The use of an ROP Optimization algorithm within an automated closed loop process has dramatically increased ROP in its first deployments in Iraq, Algeria, and Mexico. Additionally, an unexpected reduction in downhole tool failures was observed resulting in a notable decrease in non-productive time. Importantly, the closed-loop automation, where the algorithm is allowed to send commands directly to the rig control system, shows yet another step change in ROP improvement compared to the algorithm that just presents recommendations to the driller.

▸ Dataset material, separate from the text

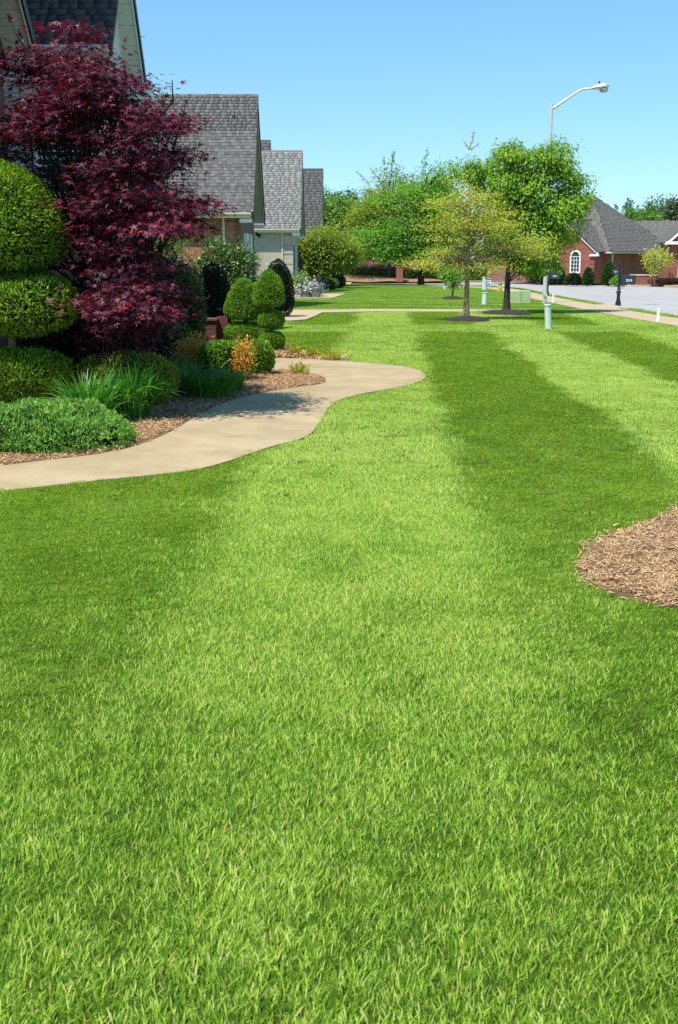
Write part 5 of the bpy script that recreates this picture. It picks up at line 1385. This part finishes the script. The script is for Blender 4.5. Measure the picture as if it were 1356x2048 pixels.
# bank with hedge beyond the second lawn, brick pillar
bx0, bx1 = P(668, 555, 96).x, P(872, 555, 96).x
V = []; nxs, nys = 26, 8
for j in range(nys):
    for i in range(nxs):
        x = bx0 - 1 + (bx1 - bx0 + 2) * i / (nxs - 1); y = 95.3 + 6 * j / (nys - 1)
        V.append((x, y, .8 * (1 - math.exp(-2.5 * j / (nys - 1))) * (1.0 - .55 * i / nxs) + .02 + .04 * math.sin(x * 1.7 + y)))
F = [(j * nxs + i, j * nxs + i + 1, (j + 1) * nxs + i + 1, (j + 1) * nxs + i) for j in range(nys - 1) for i in range(nxs - 1)]
me = bpy.data.meshes.new('mulch_bank'); me.from_pydata(V, [], F); me.materials.append(M['mulch']); me.update(); o = link('mulch_bank', me); o['kind'] = 'structure'
def hedge_run(label, p0, p1, z0, h, w, n, mat, leaf=.12, seed=71, name='hedge'):
    p0, p1 = Vector(p0), Vector(p1); L = (p1 - p0).length; a = (p1 - p0).normalized(); b_ = Vector((-a.y, a.x, 0))
    u = rng.random(n) * L; side = rng.random(n); top = side < .45; fr_ = (side >= .45)
    y = np.where(top, rng.uniform(-w / 2, w / 2, n), np.where(side < .85, -w / 2, w / 2)); z = np.where(top, h, rng.random(n) * h)
    bul = .07 * np.sin(u * 2.1) + .05 * np.sin(u * 5.3 + 1)
    loc = np.stack([u, y * (1 + bul), z * (1 + bul)], 1) + rng.normal(size=(n, 3)) * .03
    W3 = np.array([a[:], b_[:], (0, 0, 1)]); p = loc @ W3
    nr = np.where(top[:, None], [0, 0, 1.], np.sign(y)[:, None] * np.array(b_[:])[None])
    v, f = leaf_arrays(p, nr * .5 + rdir(n) * .9 + [0, 0, .3], nr + rdir(n) * .7, leaf * rng.uniform(.6, 1.3, n), leaf * .5 * rng.uniform(.6, 1.3, n))
    k = .42; cb = np.array([(s_, t_, q_) for q_ in (0, h * .92) for t_ in (-w * k, w * k) for s_ in (.1, L - .1)]) @ W3
    cf = np.array([(0, 1, 3, 2), (4, 6, 7, 5), (0, 4, 5, 1), (2, 3, 7, 6), (0, 2, 6, 4), (1, 5, 7, 3)]) + len(v)
    me = np_mesh(name, np.concatenate([v, cb]), np.concatenate([f, cf]), (mat, M['core_green']), np.concatenate([np.clip(.5 + .2 * rng.normal(size=n), 0, 1), np.full(6, .3)]), mat_idx=[0] * len(f) + [1] * 6)
    o = link(name, me); o.location = (p0.x, p0.y, z0); return tag(o, label, 'hedge')
hedge_run('long clipped hedge on top of the mulch bank in front of the parked cars', (P(672, 545, 98.6).x, 98.6, 0), (P(812, 545, 98).x, 98, 0), .35, .72, .8, 5200, M['hedge'])
hedge_run('dark low hedge right of the brick pillar in the oak shade', (P(812, 545, 97).x, 97, 0), (P(892, 545, 97).x, 97, 0), .05, .75, .8, 3000, M['shade_shrub'])
hedge_run('clipped olive hedge across the street behind the green pedestal', (P(925, 545, 103.2).x, 103.2, 0), (P(1008, 545, 104.2).x, 104.2, 0), 0, .95, .9, 3600, M['hedge'])
hedge_run('bright yellow green hedge across the street right of the dense tree trunk', (P(1028, 545, 106).x, 106, 0), (P(1066, 545, 106).x, 106, 0), 0, .75, .9, 2200, M['boxwood'])
b = P(799, 540, 95.5)
pp_ = thing('brick_pillar', 'short red brick pillar at the end of the bank hedge', 'pillar', (b.x, 95.3, 0))
q = MB(); q.box((-.26, -.26, 0), (.26, .26, 1.15)); q.build('shaft', M['brick_red'], pp_)
q = MB(); q.box((-.30, -.30, 1.152), (.30, .30, 1.22)); q.build('cap', M['brick_red'], pp_)
# red brick fence wall behind the cars with pillars
x0, x1 = P(700, 530, 118).x, P(880, 530, 118).x
fw = thing('brick_fence', 'long dark red brick fence with pillars behind the parked cars', 'fence', (x0, 118, 0))
q = MB(); q.box((0, 0, 0), (x1 - x0, .25, 1.35)); q.build('wall', M['brick_fence'], fw)
for k in range(5):
    x = (x1 - x0) * k / 4
    q = MB(); q.box((x - .3, -.2, 0), (x + .3, .4, 1.65)); p_ = q.build('pillar', M['brick_red'], fw)

# parked cars
def car(label, loc, rz, paint, suv, s=1.0):
    t = thing('parked_car', label, 'car', loc, rz)
    L, H, Wd = (4.7, 1.75, .9) if suv else (4.5, 1.42, .88)
    if suv: prof = [(-2.3, .35), (-2.35, .75), (-2.32, 1.0), (-2.15, 1.62), (-1.9, 1.74), (.2, 1.75), (.55, 1.68), (1.15, 1.08), (2.15, .98), (2.32, .75), (2.35, .38)]
    else: prof = [(-2.2, .32), (-2.25, .7), (-2.2, .92), (-1.5, .98), (-.9, 1.38), (.2, 1.42), (.95, 1.0), (1.95, .85), (2.22, .68), (2.25, .35)]
    mb = MB(); prof2 = [(x, z) for x, z in prof]
    k = len(prof2)
    def ring_(y, sh): return [(x * (1 - .02 * sh), y, z if z < 1.0 else 1.0 + (z - 1.0) * (1 - .03 * sh)) for x, z in prof2]
    secs = [(-Wd, 2), (-Wd * .93, 1), (-Wd * .8, 0), (Wd * .8, 0), (Wd * .93, 1), (Wd, 2)]
    V = []
    for y, sh in secs:
        for x, z in prof2:
            tuck = .16 * max(0, (z - 1.0) / .7); V.append((x * (1 - .01 * sh), y * (1 - tuck), z - .02 * sh))
    F = []
    for a in range(len(secs) - 1):
        for i in range(k):
            j = (i + 1) % k; F.append((a * k + i, a * k + j, (a + 1) * k + j, (a + 1) * k + i))
    F.append(tuple(range(k))); F.append(tuple(range((len(secs) - 1) * k, len(secs) * k))[::-1])
    mb.v, mb.f = V, F; mb.build('body', paint, t, True)
    if suv:
        w = MB(); w.hexa([(-2.33, -.68, 1.08), (-2.33, .68, 1.08), (-2.20, .62, 1.55), (-2.20, -.62, 1.55), (-2.345, -.68, 1.08), (-2.345, .68, 1.08), (-2.215, .62, 1.55), (-2.215, -.62, 1.55)]); w.build('rear_window', M['glass'], t)
        for sy in (-1, 1):
            for (a, b2) in ((-1.95, -1.0), (-.9, -.05), (.05, .8)):
                w = MB(); w.hexa([(a, sy * .868, 1.06), (b2, sy * .868, 1.06), (b2 - .12, sy * .80, 1.52), (a + .04, sy * .80, 1.52), (a, sy * .90, 1.06), (b2, sy * .90, 1.06), (b2 - .12, sy * .822, 1.52), (a + .04, sy * .822, 1.52)]); w.build('side_window', M['glass'], t)
            w = MB(); w.box((-2.37, sy * .74 - .1, .75), (-2.28, sy * .74 + .1, 1.15)); w.build('tail_light', M['red_light'], t)
    else:
        w = MB(); w.hexa([(-1.48, -.62, 1.0), (-1.48, .62, 1.0), (-.93, .55, 1.35), (-.93, -.55, 1.35), (-1.52, -.62, 1.02), (-1.52, .62, 1.02), (-.97, .55, 1.375), (-.97, -.55, 1.375)]); w.build('rear_window', M['glass'], t)
        for sy in (-1, 1):
            for (a, b2) in ((-1.1, -.2), (-.1, .75)):
                w = MB(); w.hexa([(a, sy * .85, .98), (b2, sy * .85, .98), (b2 - .3, sy * .80, 1.3), (a + .25, sy * .80, 1.3), (a, sy * .885, .98), (b2, sy * .885, .98), (b2 - .3, sy * .83, 1.3), (a + .25, sy * .83, 1.3)]); w.build('side_window', M['glass'], t)
            w = MB(); w.box((-2.26, sy * .7 - .12, .62), (-2.18, sy * .7 + .12, .8)); w.build('tail_light', M['red_light'], t)
    for x in (-1.4, 1.4):
        for sy in (-1, 1):
            w = MB(); w.lathe([(.16, -.1), (.33, -.1), (.345, -.05), (.345, .05), (.33, .1), (.16, .1)], 18, (x, sy * .82, .345), (0, 1, 0)); wh = w.build('wheel', M['tyre'], t, True)
            w = MB(); w.lathe([(.02, -.105), (.2, -.1), (.2, .1), (.02, .105)], 14, (x, sy * .82, .345), (0, 1, 0)); link('rim', w.mesh('rim', M['galv'], True), wh)
    return t
M['car_white'] = plain('white_car_paint', (.72, .73, .74), .22, var=.02, spec=.6)
M['car_red'] = plain('dark_red_car_paint', (.28, .02, .035), .22, var=.03, spec=.6)
M['red_light'] = plain('red_tail_lens', (.4, .03, .02), .2, var=.05)
M['tyre'] = plain('tyre_rubber', (.015, .015, .015), .85, var=.1)
c = P(690, 530, 110); car('white sport utility vehicle parked behind the bank hedge', (c.x, 110, 0), R(68), M['car_white'], True)
c = P(757, 530, 112); car('dark red car parked in front of the brick fence', (c.x, 112, 0), R(15), M['car_red'], False)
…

This paper briefly describes the optimization algorithm and then focuses on the system architecture used to integrate the algorithm with the rig control system. Similar to the SPE DSA-TS Comms Team architecture, the deployed architecture enables the algorithm to receive real-time data from the rig control system and drilling acquisition system to provide a complete data set to the ROP Optimization algorithm. The algorithm constrained by a set of operational limits dynamically computes RPM and WOB commands and sends these to a SCADA system which converts the generic commands into rig specific commands for each rig type used. The driller controls the use of the system via an "Automation Console" provided by the SCADA system and located adjacent to the driller’s console. The driller is able to engage or disengage from the system. Failsafe conditions are also incorporated into the automation system.

Results showing the improved ROP and downhole reliability compared to field averages across various hole sizes and trajectory profiles are given. These results consistently demonstrate the effectiveness of a closed-loop automation system to improve ROP and tool reliability.